Clark really was graduating. “Back in Black” (which reunited Sean with his long-estranged parents) was the actor’s last episode. Admirably, the show has held its ensemble together for several years, but little by little pieces are breaking off. Burnout is also a concern: Degrassi‘s writers race through so many issues, afflictions, obstacles, and disasters that slowing down may be the only way to keep pace with actual teen culture.
Meanwhile, U.S. viewers can count on The N to slow progress considerably, as with “Accidents Will Happen,” which disappeared somewhere around the U.S.-Canada border. No feature about Degrassi this year was complete without mention of that two-part episode following 14-year-old Manny’s (Cassie Steele) accidental pregnancy and subsequent abortion. While The N has hedged about whether the episode will ever air, continuity has already passed it by: Degrassi fans uninformed by internet gossip were left wondering what had made Manny so sullen and weary.
It’s a shame The N waffled about the episode, because, unlike many youth-centric shows, Degrassi avoids trivializing and morally simplifying the “issues” for its younger audience. It’s more lesson-oriented than My So-Called Life (which The N broadcasts in endless reruns) and Freaks and Geeks, but Degrassi‘s topicality lends it a juicy, gossipy quality — a mutation of that campiness I detected when I first saw the show — that primes it for survival. Indeed, it has already lasted far longer than one-season wonders MSCL and Geeks.
Degrassi‘s acting and writing never rival those two cult classics, however. The young actors are not teen-idol pretty, but in adapting to the heightened material, they have to play big more than small. In one episode, troubled rocker Craig (Jake Epstein) discovered he suffered from bipolar disorder just after he’d wrecked a hotel room in a histrionic fit. On paper, it was a mental health cliché; but the actor went all the way. The fit was genuinely scary, perhaps because Epstein is so likable.
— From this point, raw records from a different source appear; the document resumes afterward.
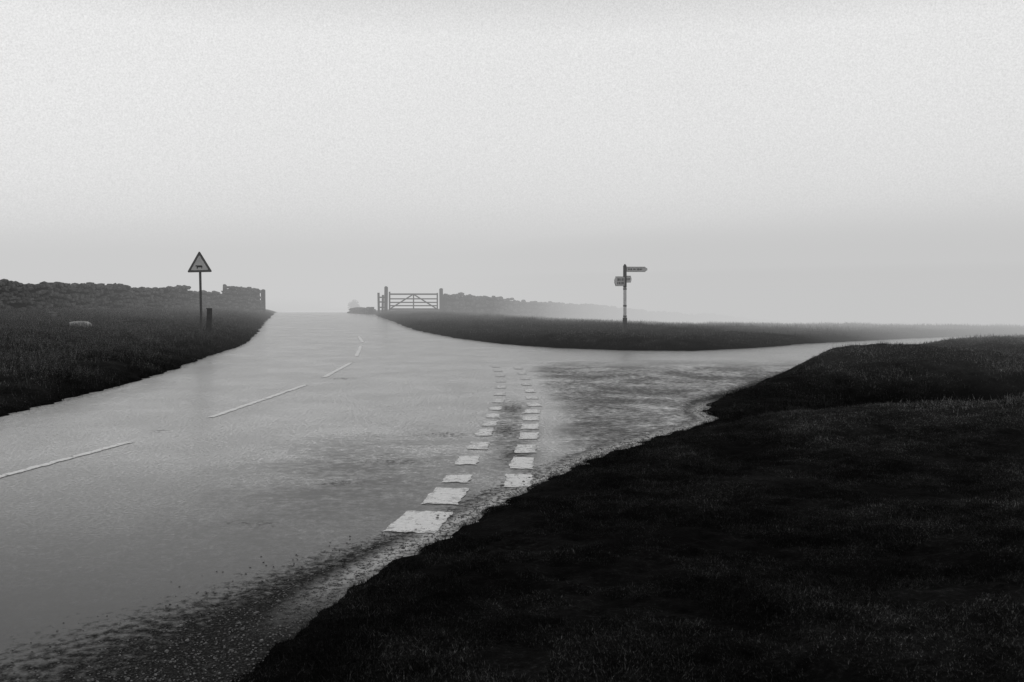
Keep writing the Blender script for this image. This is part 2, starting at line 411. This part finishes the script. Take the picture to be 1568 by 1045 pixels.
# ------------------------------------------------------------ box / tube helpers
def box(name,c,s,mat,parent,rot=(0,0,0),bev=.006):
    bm=bmesh.new(); bmesh.ops.create_cube(bm,size=1)
    bmesh.ops.scale(bm,vec=s,verts=bm.verts)
    bmesh.ops.bevel(bm,geom=bm.edges[:],offset=min(bev,min(s)*.3),segments=1,affect='EDGES')
    me=bpy.data.meshes.new(name); bm.to_mesh(me); bm.free(); me.materials.append(mat)
    ob=link(bpy.data.objects.new(name,me),parent); ob.location=c; ob.rotation_euler=rot; return ob
def tube(name,c,r1,r2,h,mat,parent,seg=14,rot=(0,0,0)):
    bm=bmesh.new(); bmesh.ops.create_cone(bm,cap_ends=True,segments=seg,radius1=r1,radius2=r2,depth=h)
    me=bpy.data.meshes.new(name); bm.to_mesh(me); bm.free(); me.materials.append(mat)
    ob=link(bpy.data.objects.new(name,me),parent); ob.location=c; ob.rotation_euler=rot; return ob
def prism(name,pts,y0,y1,mat,parent):
    n=len(pts); bm=bmesh.new()
    a=[bm.verts.new((p[0],y0,p[1])) for p in pts]; b2=[bm.verts.new((p[0],y1,p[1])) for p in pts]
    bm.faces.new(a); bm.faces.new(b2[::-1])
    for i in range(n): bm.faces.new((a[i],b2[i],b2[(i+1)%n],a[(i+1)%n]))
    bmesh.ops.recalc_face_normals(bm,faces=bm.faces)
    me=bpy.data.meshes.new(name); bm.to_mesh(me); bm.free(); me.materials.append(mat)
    return link(bpy.data.objects.new(name,me),parent)
def tri(cx,cz,s,r,n=5):
    pts=[]; hh=s*math.sqrt(3)/2
    C=[(cx,cz+hh*2/3),(cx-s/2,cz-hh/3),(cx+s/2,cz-hh/3)]
    for k,(x,z) in enumerate(C):
        dx,dz=cx-x,cz-z; L=math.hypot(dx,dz); x+=dx/L*2*r; z+=dz/L*2*r
        a0=math.atan2(-dz,-dx)
        for i in range(n):
            a=a0-R(60)+R(120)*i/(n-1); pts.append((x+r*math.cos(a),z+r*math.sin(a)))
    return pts
sx_,sy_=-9.98,32.0; g=G(sx_,sy_)
e=empty('warning_sign',(sx_,sy_,g),R(4)); e.rotation_euler=(0,R(-1.2),R(4))
tube('post',(0,0,1.02),.038,.038,2.3,m_iron,e)
zc=2.02+.25
prism('plate_border',tri(0,zc,.80,.03),-.062,-.05,m_sborder,e)
prism('plate_face',tri(0,zc,.56,.02),-.068,-.0625,m_sface,e)
cow=[(-.12,-.07),(-.12,.0),(-.14,.03),(-.17,.01),(-.175,.035),(-.135,.065),(-.1,.055),(.08,.055),(.115,.03),(.12,-.02),(.105,-.03),(.1,-.09),(.08,-.09),(.078,-.03),(.0,-.035),(-.075,-.03),(-.08,-.09),(-.105,-.09)]
prism('cattle_symbol',[(x*.75,z*.75+zc-.05) for x,z in cow],-.072,-.0685,m_letter,e)
box('bracket',(0,-.03,zc-.1),(.16,.035,.04),m_iron,e); box('bracket_upper',(0,-.03,zc+.12),(.1,.035,.04),m_iron,e)
e=empty('wooden_marker_post',(-9.95,32.7,G(-9.95,32.7)),.3)
box('post',(0,0,.38),(.17,.15,.95),m_wood,e,(0,R(2),0),.015); box('cap',(0,0,.865),(.19,.17,.03),m_wood,e,(0,R(2),0))

# fingerpost
fx,fy=4.15,36.6; g=G(fx,fy)
e=empty('fingerpost',(fx,fy,g-.02))
box('post_base',(0,0,.22),(.15,.15,.7),m_iron,e,bev=.01)
box('post_shaft',(0,0,1.12),(.11,.11,1.1),m_postw,e,bev=.012)
for z in (.62,1.0,1.62): box('band_%d'%int(z*100),(0,0,z),(.125,.125,.05),m_iron,e)
box('post_head',(0,0,2.06),(.12,.12,.78),m_iron,e,bev=.01)
tube('finial',(0,0,2.49),.075,.02,.09,m_iron,e)
def arm(nm,ang,z,L,h,two=False):
    a=empty(nm); a.parent=e; a.location=(0,0,z); a.rotation_euler=(0,0,ang)
    pts=[(.06,-h/2),(L-.08,-h/2),(L,0-h*.18),(L,h*.18),(L-.08,h/2),(.06,h/2)]
    prism('board',pts,-.02,.02,m_arm,a)
    for zz in (h/2+.008,-h/2-.008): box('rim',(L/2,0,zz),(L-.16,.06,.014),m_iron,a)
    for rz in ((h*.2,-h*.2) if two else (0,)):
        x=.12
        while x<L-.16:
            w=random.uniform(.02,.045)
            for sd_ in (-1,1): box('letter',(x+w/2,sd_*.0225,rz),(w,.004,h*.3 if two else h*.4),m_letter,a,bev=.0005)
            x+=w+random.choice([.02,.02,.05])
arm('arm_east',R(6),2.34,.84,.16)
arm('arm_west',R(180+52),1.90,.70,.32,True)
arm('arm_north',R(62),1.98,.62,.22)

# field gate
gx0,gx1,gy=-7.95,-4.72,64.0
e=empty('field_gate',(gx0,gy,G(-6.3,64)+.05))
W=gx1-gx0
for z,t in ((.12,.09),(.33,.08),(.54,.08),(.77,.08),(1.07,.10)): box('rail',(W/2,0,z),(W-.12,.05,t),m_wood,e)
box('hanging_stile',(.08,0,.62),(.10,.07,1.22),m_wood,e); box('slam_stile',(W-.08,0,.6),(.09,.07,1.1),m_wood,e)
def brace(x0,z0,x1,z1):
    L=math.hypot(x1-x0,z1-z0); box('brace',((x0+x1)/2,-.052,(z0+z1)/2),(L,.035,.08),m_wood,e,(0,-math.atan2(z1-z0,x1-x0),0))
brace(.1,.12,W/2,1.07); brace(W-.1,.12,W/2,1.07); box('mid_stile',(W/2,.05,.6),(.08,.03,1.0),m_wood,e)
def gpost(x,y,h,w,nm='gate_post'):
    e=empty(nm,(x,y,G(x,y)),random.uniform(-.1,.1)); box('post',(0,0,h/2-.1),(w,w,h+.2),m_wood,e,(R(random.uniform(-1,1)),R(random.uniform(-1.5,1.5)),0),.02)
    tube('cap',(0,0,h+.02),w*.6,w*.25,.06,m_wood,e,4)
gpost(-8.1,64.0,1.65,.2); gpost(-4.55,64.0,1.45,.22); gpost(-15.72,62.9,1.42,.24); gpost(-17.5,60.6,1.5,.2)
e=empty('timber_fence',(0,0,0))
for x,y,h in ((-8.65,64.6,1.35),(-8.35,64.3,1.15),(-4.3,64.2,1.15)):
    box('post',(x,y,G(x,y)+h/2-.1),(.13,.13,h+.2),m_wood,e,(0,R(random.uniform(-3,3)),0))
for z in (.35,.7,1.0): box('rail',(-8.4,64.35,G(-8.4,64.35)+z),(.75,.05,.09),m_wood,e,(0,0,R(-45)))
e=empty('wooden_stake',(8.55,26.0,G(8.55,26.0))); box('post',(0,0,.14),(.07,.07,.42),m_wood,e,bev=.01); box('cap',(0,0,.365),(.09,.09,.03),m_wood,e)

# distant bush
bx,by=-14.2,90; g=G(bx,by)
e=empty('bush',(bx,by,g))
ctr=[(random.gauss(0,.35),random.gauss(0,.35),random.uniform(.3,.95),random.uniform(.25,.45)) for _ in range(11)]
P=[]
for k in range(3600):
    c=random.choice(ctr); d=rng.normal(size=3); d/=np.linalg.norm(d); p=np.array(c[:3])+d*c[3]*random.random()**.4
    a,b_,c2=rng.normal(0,.045,(3,3)); P+= [p+a,p+b_,p+c2]
mesh_np('leaves',P,np.arange(len(P)).reshape(-1,3),m_leaf,False,e)
tube('trunk',(0,0,.35),.06,.035,.9,m_wood,e)

# ------------------------------------------------------------ fog bank: layers of mist thickening up the road
e=empty('fog_bank')
def front(st,i):
    sh=i*.3; return [(-405,st+33),(-60+sh,st+33),(-6+sh,st+2.5),(4+sh,st),(30+sh,st-26),(405,st-26)]
layers=[(front(20,0),.0030,11,.605),(front(32,1),.0038,8,.605),(front(44,2),.0065,6.4,.605),(front(56,3),.012,4.8,.605),(front(67,4),.024,3.4,.60),(front(79,5),.036,2.3,.60),
        ([(-402,480),(-60,190),(-18,108),(-4,76),(1,57),(6,42.5),(11,31),(16,23.5),(27,13),(402,11)],.026,2.6,.55),
        ([(-400,490),(-58,200),(-16,116),(-2,80),(4,58),(9,43),(13,32),(17.5,24.5),(28,14),(400,12)],.040,.7,.54)]
for i,(fr_,sg,H,FL) in enumerate(layers):
    m=bpy.data.materials.new('mist_%d'%i); m.use_nodes=True; nt=m.node_tree; nt.nodes.clear()
    out=nt.nodes.new('ShaderNodeOutputMaterial'); ab=nt.nodes.new('ShaderNodeVolumeAbsorption'); em=nt.nodes.new('ShaderNodeEmission'); ad=nt.nodes.new('ShaderNodeAddShader')
    ab.inputs['Color'].default_value=(0,0,0,1); ab.inputs['Density'].default_value=sg
    em.inputs['Color'].default_value=(1,1,1,1); em.inputs['Strength'].default_value=sg*FL  # mist glows evenly in place of scattered sky light
    nt.links.new(ab.outputs[0],ad.inputs[0]); nt.links.new(em.outputs[0],ad.inputs[1]); nt.links.new(ad.outputs[0],out.inputs['Volume'])
    zb=-8-i*.3; far=520+i*5
    top=fr_+[(fr_[-1][0]+i*2,far),(fr_[0][0]-i*2,far)]
    n=len(top)
    v=[(a,b_,zb) for a,b_ in top]+[(a,b_,H+2) for a,b_ in top]
    bm=bmesh.new(); vs=[bm.verts.new(p_) for p_ in v]
    bm.faces.new(vs[:n][::-1]); bm.faces.new(vs[n:])
    for k in range(n): bm.faces.new((vs[k],vs[(k+1)%n],vs[n+(k+1)%n],vs[n+k]))
    bmesh.ops.recalc_face_normals(bm,faces=bm.faces)
    bmesh.ops.triangulate(bm,faces=bm.faces)
    me=bpy.data.meshes.new('mist_layer'); bm.to_mesh(me); bm.free(); me.materials.append(m)
    link(bpy.data.objects.new('mist_layer_%d'%(i+1),me),e)

# ------------------------------------------------------------ light
SE,SR=R(48),R(-25)
w=bpy.data.worlds.new('World'); scene.world=w; w.use_nodes=True; nt=w.node_tree
bg=nt.nodes['Background']; bg.inputs['Strength'].default_value=.1
sky=nt.nodes.new('ShaderNodeTexSky'); sky.sky_type='NISHITA'; sky.sun_disc=False; sky.sun_elevation=SE; sky.sun_rotation=SR
bw=nt.nodes.new('ShaderNodeRGBToBW'); nt.links.new(sky.outputs[0],bw.inputs[0])
s=math_(nt,'MINIMUM',bw.outputs[0],12.0)
tc=nt.nodes.new('ShaderNodeTexCoord')
cl_=noise(nt,2.2,4,.5,tc.outputs['Generated'])
oc=math_(nt,'MULTIPLY_ADD',cl_,.7,7.8)
sp=nt.nodes.new('ShaderNodeSeparateXYZ'); nt.links.new(tc.outputs['Generated'],sp.inputs[0])
oc=math_(nt,'MULTIPLY',oc,ramp(nt,sp.outputs[2],[(.24,1),(.36,.52),(.9,.36)]))
mist=noise(nt,600,2,.8,tc.outputs['Generated'])
oc=math_(nt,'MULTIPLY',oc,math_(nt,'MULTIPLY_ADD',mist,.6,.70))
v=mixf(nt,.05,oc,s)
nt.links.new(v,bg.inputs['Color'])
w.cycles.sampling_method='NONE'
sd_=bpy.data.lights.new('sun','SUN'); sd_.energy=.5; sd_.angle=R(25); sd_.color=(1,.99,.97)
so=link(bpy.data.objects.new('sun',sd_))
dirv=Vector((math.sin(SR)*math.cos(SE),math.cos(SR)*math.cos(SE),math.sin(SE)))
so.rotation_euler=dirv.to_track_quat('Z','Y').to_euler()

# ------------------------------------------------------------ camera
cd=bpy.data.cameras.new('camera'); cd.lens=35; cd.sensor_width=36; cd.shift_y=-.0558; cd.clip_end=3000; cd.clip_start=.1
co=link(bpy.data.objects.new('camera',cd)); co.location=(0,0,2.0); co.rotation_euler=(R(90),0,0)
scene.camera=co
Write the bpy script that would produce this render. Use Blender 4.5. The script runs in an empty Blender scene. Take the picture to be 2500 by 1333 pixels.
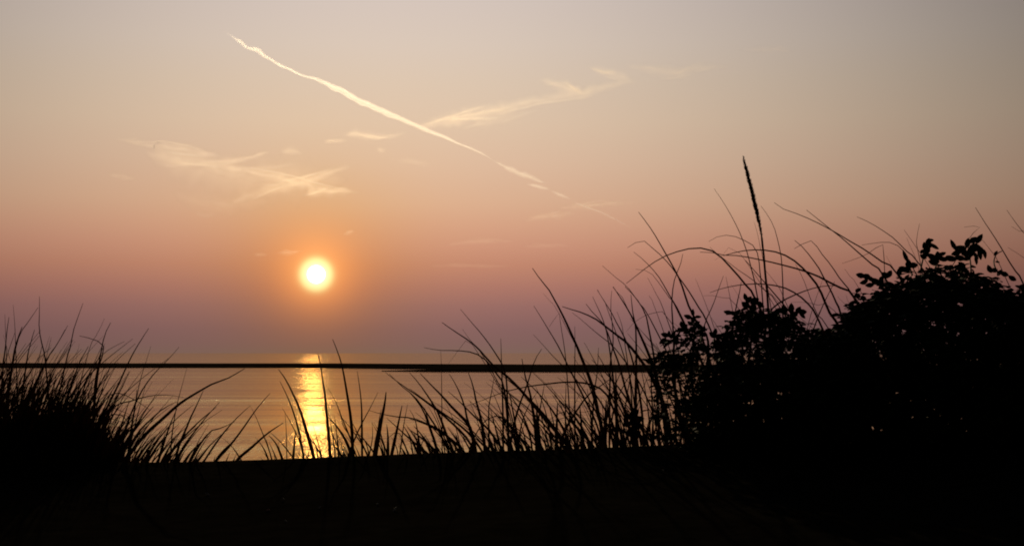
import bpy, bmesh, math, random
from mathutils import Vector, Matrix, noise

R = math.radians
scene = bpy.context.scene
col = scene.collection

# ------------------------------------------------------------------ camera
CAM_Z = 5.0                      # eye height above the water, crouched behind a dune crest
PITCH = R(3.22)
F_PX = 2500 * 50 / 36.0          # focal length in photograph pixels
cam_data = bpy.data.cameras.new('camera')
cam_data.lens = 50
cam_data.sensor_width = 36
cam_data.clip_start = 0.05
cam_data.clip_end = 250000
cam = bpy.data.objects.new('camera', cam_data)
cam.location = (0, 0, CAM_Z)
cam.rotation_euler = (R(90) + PITCH, 0, 0)
col.objects.link(cam)
scene.camera = cam

FWD = Vector((0, math.cos(PITCH), math.sin(PITCH)))
UPV = Vector((0, -math.sin(PITCH), math.cos(PITCH)))
EYE = Vector((0, 0, CAM_Z))


def ray(px, py):
    return (Vector((1, 0, 0)) * ((px - 1250) / F_PX) + UPV * ((666.5 - py) / F_PX) + FWD)


def at(px, py, Y):
    """point of the scene seen at that place of the picture, Y metres ahead of the eye"""
    d = ray(px, py)
    return EYE + d * (Y / d.y)


def at_alt(px, py, alt):
    d = ray(px, py)
    return EYE + d * ((alt - CAM_Z) / d.z)


# ------------------------------------------------------------------ light
SUN_DIR = ray(772, 670).normalized()
SUN_EL = math.asin(SUN_DIR.z)
SUN_AZ = math.atan2(SUN_DIR.x, SUN_DIR.y)
SUN_STRENGTH = 0.85
SUN_COLOR = (1.0, 0.78, 0.48)
VIEW_EXPOSURE = 0.0

scene.view_settings.view_transform = 'Standard'
scene.view_settings.look = 'None'
scene.view_settings.exposure = VIEW_EXPOSURE
scene.view_settings.gamma = 1
scene.render.engine = 'CYCLES'
scene.cycles.transparent_max_bounces = 32
scene.cycles.volume_bounces = 0
scene.cycles.max_bounces = 6
scene.cycles.filter_width = 1.9
scene.cycles.sample_clamp_indirect = 4

sun_l = bpy.data.lights.new('sunlight', 'SUN')
sun_l.energy = SUN_STRENGTH
sun_l.angle = R(0.5)
sun_l.color = SUN_COLOR
sun_o = bpy.data.objects.new('sunlight', sun_l)
# lamp raised above the sun disc to light the clouds without whitening the water
LAMP_EL = SUN_EL + R(11)
LAMP_DIR = Vector((math.sin(SUN_AZ) * math.cos(LAMP_EL), math.cos(SUN_AZ) * math.cos(LAMP_EL), math.sin(LAMP_EL)))
sun_o.rotation_euler = LAMP_DIR.to_track_quat('Z', 'Y').to_euler()
col.objects.link(sun_o)


def s2l(c):
    out = []
    for v in c:
        v /= 255.0
        out.append(v / 12.92 if v <= 0.04045 else ((v + 0.055) / 1.055) ** 2.4)
    return out


class NT:
    """small helper for node trees"""
    def __init__(self, tree):
        self.t = tree
        tree.nodes.clear()

    def n(self, kind, **kw):
        nd = self.t.nodes.new(kind)
        for k, v in kw.items():
            setattr(nd, k, v)
        return nd

    def l(self, a, b):
        self.t.links.new(a, b)

    def math(self, op, a, b=None, c=None):
        nd = self.n('ShaderNodeMath', operation=op)
        for i, v in enumerate((a, b, c)):
            if v is None:
                continue
            if isinstance(v, (int, float)):
                nd.inputs[i].default_value = v
            else:
                self.l(v, nd.inputs[i])
        return nd.outputs[0]


def ramp(nt, fac, stops, interp='LINEAR'):
    nd = nt.n('ShaderNodeValToRGB')
    cr = nd.color_ramp
    cr.interpolation = interp
    while len(cr.elements) > 1:
        cr.elements.remove(cr.elements[-1])
    for i, (p, c) in enumerate(stops):
        e = cr.elements[0] if i == 0 else cr.elements.new(p)
        e.position = p
        e.color = (c[0], c[1], c[2], 1)
    nt.l(fac, nd.inputs[0])
    return nd.outputs[0]


world = bpy.data.worlds.new('World')
scene.world = world
world.use_nodes = True
w = NT(world.node_tree)
tc = w.n('ShaderNodeTexCoord')
sep = w.n('ShaderNodeSeparateXYZ')
w.l(tc.outputs['Generated'], sep.inputs[0])
el = w.math('MULTIPLY', w.math('ARCSINE', sep.outputs[2]), 180 / math.pi)        # elevation in degrees
az = w.math('MULTIPLY', w.math('ARCTAN2', sep.outputs[0], sep.outputs[1]), 180 / math.pi)
# dusk bands by elevation (degrees, sRGB)
BANDS = [(0.0, (125, 98, 89)), (0.35, (126, 95, 92)), (1.0, (129, 95, 96)), (1.85, (142, 101, 101)),
         (2.65, (162, 111, 104)), (3.5, (182, 126, 109)), (4.3, (195, 141, 121)), (5.2, (204, 156, 132)),
         (6.0, (209, 168, 142)), (7.6, (213, 181, 157)), (9.2, (215, 190, 167)), (10.8, (213, 193, 174)),
         (12.3, (211, 195, 182)), (14.0, (207, 193, 185)), (18.0, (186, 180, 180)), (24.0, (120, 122, 130)),
         (36.0, (62, 66, 74)), (60.0, (34, 38, 46))]
EL_MAX = 60.0
stops = [(e / EL_MAX, s2l(c)) for e, c in BANDS]
band = ramp(w, w.math('DIVIDE', el, EL_MAX), stops)
AZ0 = -4.4
# the glow is wider low in the haze than high in the sky
azs = w.math('SUBTRACT', 21.5, w.math('MULTIPLY', w.math('MINIMUM', w.math('MAXIMUM', el, 0.0), 16.0), 0.27))
da = w.math('DIVIDE', w.math('SUBTRACT', az, AZ0), azs)
gauss = w.math('POWER', math.e, w.math('MULTIPLY', w.math('MULTIPLY', da, da), -0.5))
gauss = w.math('MAXIMUM', gauss, 0.02)
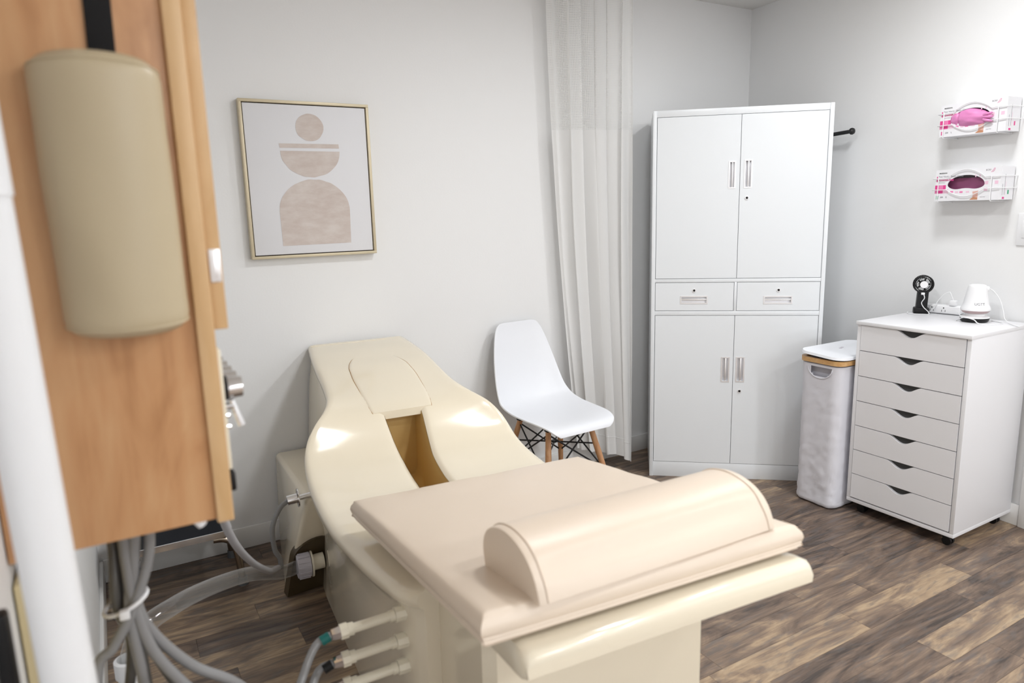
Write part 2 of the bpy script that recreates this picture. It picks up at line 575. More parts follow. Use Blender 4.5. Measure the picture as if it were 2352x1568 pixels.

By focusing on intense storyline’s like Craig’s, Degrassi is consolidating its power as a water-cooler show (or maybe a lunch-line show, or a drinking-fountain show). While the beautiful and hilarious heartbreak of MSCL and Geeks can be enjoyed in blissful solitude, Degrassi is enhanced by group viewings; it’s a soap opera so expansive and generous that it need not languish as a private addiction.